MHB Find the error in the following argument

[alexmahone]

Find the error in the following argument by providing a counterexample. “The reflexive property is redundant in the axioms for an equivalence relation. If x ∼ y, then y ∼ x by the symmetric property. Using the transitive property, we can deduce that x ∼ x.”

 

[mathbalarka]

Good problem. This is the "physicist's argument" (no offense topsquark) of the reflexivity principle being redundant, as I was told quite a time ago when I was learning algebra.
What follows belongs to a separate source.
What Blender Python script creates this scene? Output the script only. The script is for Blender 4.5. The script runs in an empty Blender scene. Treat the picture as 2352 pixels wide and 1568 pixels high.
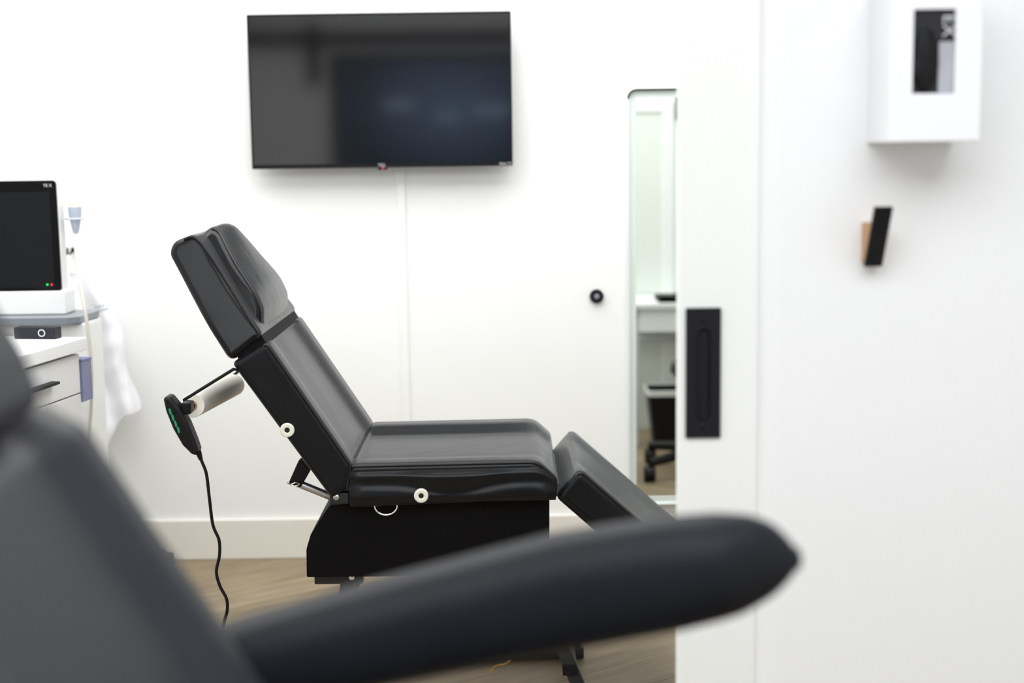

The problem with the argument is that you might not have "enough wiggle room" to apply reflexivity. What if the equivalence class of $x$ under $\sim$ is a singleton? How can you say $x \sim y \implies y \sim x$ where there is no such $y$ other than $x$?

Try to think about it a bit. It's quite puzzling for beginners.

 

[Deveno]

The problem with this, is that reflexive means (for a relation $\sim$ on a set $A$):

"For ALL $x \in A$, we have $x \sim x$"

Now certainly if there EXISTS some $y$ with $x \sim y$, we can use symmetry and transitivity to show $x \sim x$. But there is no reason to suppose that we can do this for ANY (thus every) $x \in A$, that is, that such a $y$ even exists.

For example, let $A = \{1,2,3\}$, and let:

$\sim \ = \{(1,1),(1,2),(2,1),(2,2)\}$.

This relation is symmetric, and transitive, but it is not reflexive, since it does not contain $(3,3)$-in fact, NO element of $A$ is related to $3$.